__The problem__
Transcribe every line exactly. Leave the pictures behind.

++++++++++

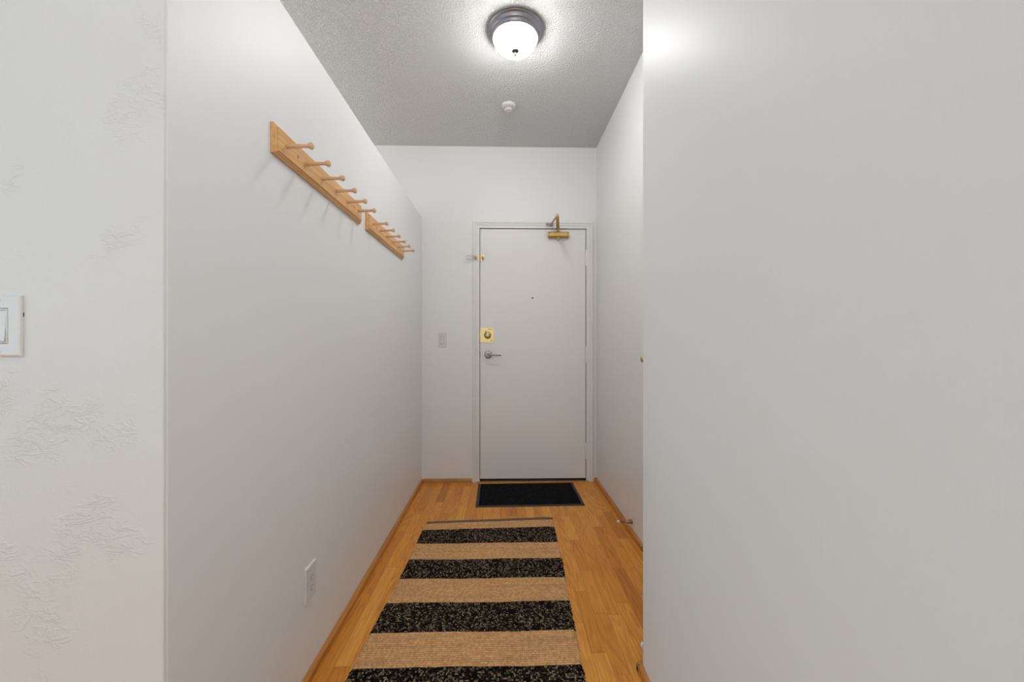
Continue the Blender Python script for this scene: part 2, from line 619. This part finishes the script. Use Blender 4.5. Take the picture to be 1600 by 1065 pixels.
# hinges
for hz in (0.248, 1.033, 1.823):
    bm = bmesh.new()
    n = 5
    for k in range(n):
        z0 = hz - 0.062 + k * 0.0248
        lathe(bm, (DR + 0.002, DF - 0.0065, z0 + 0.0006), (0, 0, 1), [(0, 0.0056), (0.0004, 0.0065), (0.0226, 0.0065), (0.0232, 0.0056)], 16)
    lathe(bm, (DR + 0.002, DF - 0.0065, hz + 0.060), (0, 0, 1), [(0, 0.005), (0.003, 0.0075), (0.006, 0.003), (0.0065, 0)], 14)
    lathe(bm, (DR + 0.002, DF - 0.0065, hz - 0.068), (0, 0, 1), [(0, 0.002), (0.001, 0.0062), (0.006, 0.005)], 14)
    h = obj('hinge', bm, M['trim_paint'], door, True)
    obj('hinge_leaf', B(DR - 0.010, DR - 0.0015, DF - 0.0018, DF + 0.0005, hz - 0.060, hz + 0.060, 0.0005), M['trim_paint'], h)

# deadbolt with square brass plate
dz = 1.190
lock = obj('deadbolt_plate', prism(bmesh.new(), [(-0.1830, dz - 0.056), (-0.1770, dz - 0.060), (-0.080, dz - 0.060), (-0.0735, dz - 0.0535),
           (-0.0735, dz + 0.0535), (-0.080, dz + 0.060), (-0.168, dz + 0.060), (-0.1830, dz + 0.045)], 'y', DF - 0.003, DF), M['brass'], door)
obj('escutcheon', L((-0.122, DF - 0.002, dz), (0, -1, 0), [(0, 0.030), (0.005, 0.029), (0.009, 0.024), (0.012, 0.0225), (0.018, 0.021), (0.020, 0.017)], 32), M['brass'], lock, True)
bm = bmesh.new()
lathe(bm, (-0.122, DF - 0.020, dz), (0, -1, 0), [(0, 0.010), (0.012, 0.010), (0.014, 0.013), (0.022, 0.014), (0.027, 0.011), (0.028, 0)], 24)
obj('thumb_turn', bm, M['brass'], lock, True)
for sx, sz in ((-0.092, 0.046), (-0.092, -0.044), (-0.110, 0.049), (-0.141, 0.030)):
    obj('screw', L((sx, DF - 0.0028, dz + sz), (0, -1, 0), [(0, 0.0048), (0.0008, 0.0044), (0.0014, 0.0025), (0.0015, 0)], 14), M['screw'], lock, True)
obj('latch_bolt', B(DL - 0.0032, DL + 0.0005, DF + 0.012, DF + 0.032, dz - 0.018, dz + 0.018), M['brass'], lock)

# lever handle
lz = 1.034
hd = obj('door_handle', L((-0.118, DF, lz), (0, -1, 0), [(0, 0.0325), (0.006, 0.0325), (0.008, 0.0315), (0.009, 0.029), (0.0095, 0.012)], 40), M['steel'], door, True)
bm = bmesh.new()
tube(bm, [(-0.118, DF - 0.008, lz), (-0.118, DF - 0.040, lz), (-0.1165, DF - 0.050, lz), (-0.110, DF - 0.056, lz - 0.0005), (-0.095, DF - 0.058, lz - 0.0015),
          (-0.06, DF - 0.057, lz - 0.004), (-0.025, DF - 0.055, lz - 0.006), (-0.012, DF - 0.054, lz - 0.0065)],
     [0.0095, 0.0090, 0.0088, 0.0085, 0.0075, 0.0062, 0.0052, 0.0035], 14)
obj('lever', bm, M['steel'], hd, 'all')
obj('latch_bolt', B(DL - 0.0032, DL + 0.0005, DF + 0.010, DF + 0.034, lz - 0.028, lz + 0.028), M['black'], hd)

# peephole
pp = obj('peephole', L((0.242, DF, 1.493), (0, -1, 0), [(0, 0.0070), (0.0015, 0.0070), (0.0025, 0.006), (0.0026, 0.0045)], 20), M['screw'], door, True)
obj('lens', L((0.242, DF - 0.0022, 1.493), (0, -1, 0), [(0, 0.0050), (0.0012, 0.0040), (0.0016, 0)], 16), M['black'], pp, True)

# door closer: body on the leaf, arm up and out, forearm back to the frame
cz = 2.003
cl = obj('door_closer', prism(bmesh.new(), [(DF, cz - 0.020), (DF, cz + 0.024), (DF - 0.030, cz + 0.024), (DF - 0.040, cz + 0.016), (DF - 0.040, cz - 0.013), (DF - 0.030, cz - 0.022)],
                              'x', 0.384, 0.520), M['brass_old'], door)
for a, b in ((0.368, 0.384), (0.520, 0.535)):
    e = obj('end_cap', prism(bmesh.new(), [(DF, cz - 0.022), (DF, cz + 0.022), (DF - 0.032, cz + 0.022), (DF - 0.036, cz + 0.018), (DF - 0.036, cz - 0.018), (DF - 0.032, cz - 0.022)],
                             'x', a, b), M['brass_old'], cl)
    for q in (-0.011, 0.011):
        lathe_o = L(((a + b) / 2, DF - 0.0355, cz + q), (0, -1, 0), [(0, 0.0050), (0.0015, 0.0045), (0.0016, 0)], 14)
        obj('screw', lathe_o, M['black'], e, True)
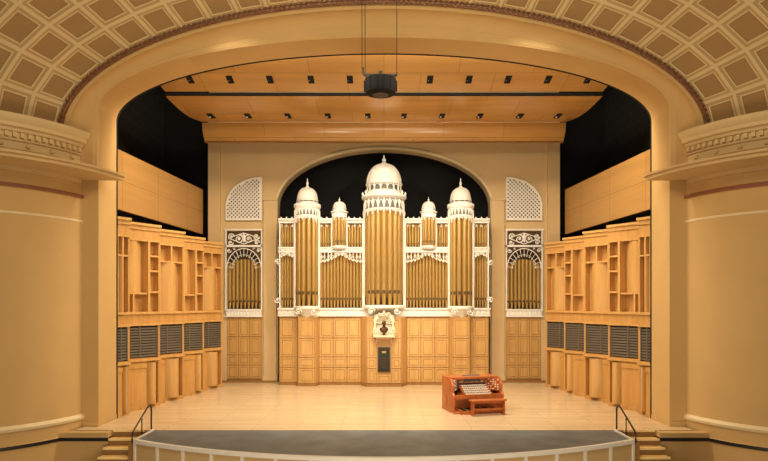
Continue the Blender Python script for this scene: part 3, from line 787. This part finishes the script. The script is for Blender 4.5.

++++++++++

__Written solution__
Continue the Blender Python script for this scene: part 2, from line 619. This part finishes the script. Use Blender 4.5. Take the picture to be 1600 by 1065 pixels.
# hinges
for hz in (0.248, 1.033, 1.823):
    bm = bmesh.new()
    n = 5
    for k in range(n):
        z0 = hz - 0.062 + k * 0.0248
        lathe(bm, (DR + 0.002, DF - 0.0065, z0 + 0.0006), (0, 0, 1), [(0, 0.0056), (0.0004, 0.0065), (0.0226, 0.0065), (0.0232, 0.0056)], 16)
    lathe(bm, (DR + 0.002, DF - 0.0065, hz + 0.060), (0, 0, 1), [(0, 0.005), (0.003, 0.0075), (0.006, 0.003), (0.0065, 0)], 14)
    lathe(bm, (DR + 0.002, DF - 0.0065, hz - 0.068), (0, 0, 1), [(0, 0.002), (0.001, 0.0062), (0.006, 0.005)], 14)
    h = obj('hinge', bm, M['trim_paint'], door, True)
    obj('hinge_leaf', B(DR - 0.010, DR - 0.0015, DF - 0.0018, DF + 0.0005, hz - 0.060, hz + 0.060, 0.0005), M['trim_paint'], h)

# deadbolt with square brass plate
dz = 1.190
lock = obj('deadbolt_plate', prism(bmesh.new(), [(-0.1830, dz - 0.056), (-0.1770, dz - 0.060), (-0.080, dz - 0.060), (-0.0735, dz - 0.0535),
           (-0.0735, dz + 0.0535), (-0.080, dz + 0.060), (-0.168, dz + 0.060), (-0.1830, dz + 0.045)], 'y', DF - 0.003, DF), M['brass'], door)
obj('escutcheon', L((-0.122, DF - 0.002, dz), (0, -1, 0), [(0, 0.030), (0.005, 0.029), (0.009, 0.024), (0.012, 0.0225), (0.018, 0.021), (0.020, 0.017)], 32), M['brass'], lock, True)
bm = bmesh.new()
lathe(bm, (-0.122, DF - 0.020, dz), (0, -1, 0), [(0, 0.010), (0.012, 0.010), (0.014, 0.013), (0.022, 0.014), (0.027, 0.011), (0.028, 0)], 24)
obj('thumb_turn', bm, M['brass'], lock, True)
for sx, sz in ((-0.092, 0.046), (-0.092, -0.044), (-0.110, 0.049), (-0.141, 0.030)):
    obj('screw', L((sx, DF - 0.0028, dz + sz), (0, -1, 0), [(0, 0.0048), (0.0008, 0.0044), (0.0014, 0.0025), (0.0015, 0)], 14), M['screw'], lock, True)
obj('latch_bolt', B(DL - 0.0032, DL + 0.0005, DF + 0.012, DF + 0.032, dz - 0.018, dz + 0.018), M['brass'], lock)

# lever handle
lz = 1.034
hd = obj('door_handle', L((-0.118, DF, lz), (0, -1, 0), [(0, 0.0325), (0.006, 0.0325), (0.008, 0.0315), (0.009, 0.029), (0.0095, 0.012)], 40), M['steel'], door, True)
bm = bmesh.new()
tube(bm, [(-0.118, DF - 0.008, lz), (-0.118, DF - 0.040, lz), (-0.1165, DF - 0.050, lz), (-0.110, DF - 0.056, lz - 0.0005), (-0.095, DF - 0.058, lz - 0.0015),
          (-0.06, DF - 0.057, lz - 0.004), (-0.025, DF - 0.055, lz - 0.006), (-0.012, DF - 0.054, lz - 0.0065)],
     [0.0095, 0.0090, 0.0088, 0.0085, 0.0075, 0.0062, 0.0052, 0.0035], 14)
obj('lever', bm, M['steel'], hd, 'all')
obj('latch_bolt', B(DL - 0.0032, DL + 0.0005, DF + 0.010, DF + 0.034, lz - 0.028, lz + 0.028), M['black'], hd)

# peephole
pp = obj('peephole', L((0.242, DF, 1.493), (0, -1, 0), [(0, 0.0070), (0.0015, 0.0070), (0.0025, 0.006), (0.0026, 0.0045)], 20), M['screw'], door, True)
obj('lens', L((0.242, DF - 0.0022, 1.493), (0, -1, 0), [(0, 0.0050), (0.0012, 0.0040), (0.0016, 0)], 16), M['black'], pp, True)

# door closer: body on the leaf, arm up and out, forearm back to the frame
cz = 2.003
cl = obj('door_closer', prism(bmesh.new(), [(DF, cz - 0.020), (DF, cz + 0.024), (DF - 0.030, cz + 0.024), (DF - 0.040, cz + 0.016), (DF - 0.040, cz - 0.013), (DF - 0.030, cz - 0.022)],
                              'x', 0.384, 0.520), M['brass_old'], door)
for a, b in ((0.368, 0.384), (0.520, 0.535)):
    e = obj('end_cap', prism(bmesh.new(), [(DF, cz - 0.022), (DF, cz + 0.022), (DF - 0.032, cz + 0.022), (DF - 0.036, cz + 0.018), (DF - 0.036, cz - 0.018), (DF - 0.032, cz - 0.022)],
                             'x', a, b), M['brass_old'], cl)
    for q in (-0.011, 0.011):
        lathe_o = L(((a + b) / 2, DF - 0.0355, cz + q), (0, -1, 0), [(0, 0.0050), (0.0015, 0.0045), (0.0016, 0)], 14)
        obj('screw', lathe_o, M['black'], e, True)
Continue the Blender Python script for this scene: part 3, from line 787. This part finishes the script. The script is for Blender 4.5.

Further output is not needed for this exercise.